Outro ponto importante, em 2009 o professor e estrategista, Darc Costa, que inclusive foi Vice Presidente do BNDES no período de 2003 a 2004, escreveu um tratado, muito discutido em Brasília e na Escola Superior de Guerra no Rio de Janeiro, a obra “Fundamentos para o Estudo da Estratégia Nacional”, publicado pela Editora Paz e Terra. O mesmo é categórico em afirmar, considerando os diversos anos de estudos e construção de cenários para o Brasil, “os gastos com a defesa devem ser diretamente relacionados com o valor das riquezas a serem preservadas”, algo impensável hoje no Brasil, mas o mais interessante que o professor Darc Costa categoriza é: “a criação de grupos voltados para a guerra eletrônica e para o estudo de formas de ataques e defesa no campo da informática deve merecer a maior das prioridades na alocação de recursos de ciência e tecnologia para aplicações militares”. Nesse ponto complemento, para aplicações na contra-espionagem de Estado, e na própria política de defesa nacional.
E para concluir o descaso com a Defesa e a Espionagem, é mais do que reconhecido pelo Governo Brasileiro, que a falta de investimentos na política de defesa cibernética demonstra o quanto o sistema brasileiro está vulnerável. O próprio comandante do Centro de Defesa Cibernética do Exército, General José Carlos dos Santos, reconhece que “a falta de investimento deixa sistema sob risco constante” (Revista Veja, 11/09/2013).
O Governo Brasileiro não pode tratar o tema como tratou, ir para imprensa e se posicionar “abismado” com o ocorrido, pois parece que estão utilizando os acontecimentos com outras finalidades. Será um trabalho de desinformação contra a sociedade brasileira?
Se a Presidente Dilma quisesse saber o que está acontecendo, antes das novas notícias de Snowden no Programa Fantástico da TV GLOBO, ela deveria ter lido as obras, “Intelligence and Strategy – Selected Essays” de John Robert Ferris, e também um clássico da espionagem americana, “The Craft of Intelligence” de Allen W. Dulles.

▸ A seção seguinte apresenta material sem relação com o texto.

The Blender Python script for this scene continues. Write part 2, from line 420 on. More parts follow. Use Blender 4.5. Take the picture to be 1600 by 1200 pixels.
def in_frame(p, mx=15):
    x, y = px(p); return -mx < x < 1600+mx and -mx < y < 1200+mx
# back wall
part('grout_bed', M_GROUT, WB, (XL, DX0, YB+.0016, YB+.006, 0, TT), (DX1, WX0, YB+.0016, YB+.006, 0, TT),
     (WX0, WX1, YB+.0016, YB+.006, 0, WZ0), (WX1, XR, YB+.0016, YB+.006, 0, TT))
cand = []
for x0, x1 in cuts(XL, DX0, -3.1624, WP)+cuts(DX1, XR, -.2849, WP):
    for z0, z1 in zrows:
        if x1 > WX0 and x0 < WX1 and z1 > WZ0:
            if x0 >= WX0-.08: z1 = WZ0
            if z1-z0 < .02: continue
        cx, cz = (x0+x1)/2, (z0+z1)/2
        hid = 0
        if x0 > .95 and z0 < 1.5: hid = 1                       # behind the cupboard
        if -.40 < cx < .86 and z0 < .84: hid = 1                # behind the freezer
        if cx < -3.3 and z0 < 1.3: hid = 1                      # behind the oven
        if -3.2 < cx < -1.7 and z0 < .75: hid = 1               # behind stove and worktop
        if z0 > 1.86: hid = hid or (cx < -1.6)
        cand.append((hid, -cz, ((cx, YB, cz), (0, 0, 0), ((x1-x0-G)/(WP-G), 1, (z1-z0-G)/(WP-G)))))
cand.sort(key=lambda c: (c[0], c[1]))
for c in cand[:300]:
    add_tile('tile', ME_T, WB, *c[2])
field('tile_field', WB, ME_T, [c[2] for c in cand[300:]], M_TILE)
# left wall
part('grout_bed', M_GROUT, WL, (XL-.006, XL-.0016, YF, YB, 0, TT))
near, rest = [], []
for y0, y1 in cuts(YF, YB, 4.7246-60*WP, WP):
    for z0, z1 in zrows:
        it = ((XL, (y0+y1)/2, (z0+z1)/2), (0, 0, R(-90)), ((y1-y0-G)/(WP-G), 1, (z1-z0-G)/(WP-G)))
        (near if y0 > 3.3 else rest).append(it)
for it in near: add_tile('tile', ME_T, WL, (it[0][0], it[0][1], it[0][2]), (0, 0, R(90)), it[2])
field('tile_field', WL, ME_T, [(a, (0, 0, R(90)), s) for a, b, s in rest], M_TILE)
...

Mas antes de gritar com Barack Obama, vamos ver o quanto estamos desguarnecidos com o tema inteligência e espionagem, e atuar para resolver, pois nossas fronteiras e o estado permanente de violência pública, só demonstram, que o Brasil está “burro” e precisa urgente de uma política clara de inteligência. Outro ponto, ouça mais os acadêmicos que já debruçam sobre o tema, e reveja sua estrutura de inteligência a partir do Gabinete de Segurança Institucional.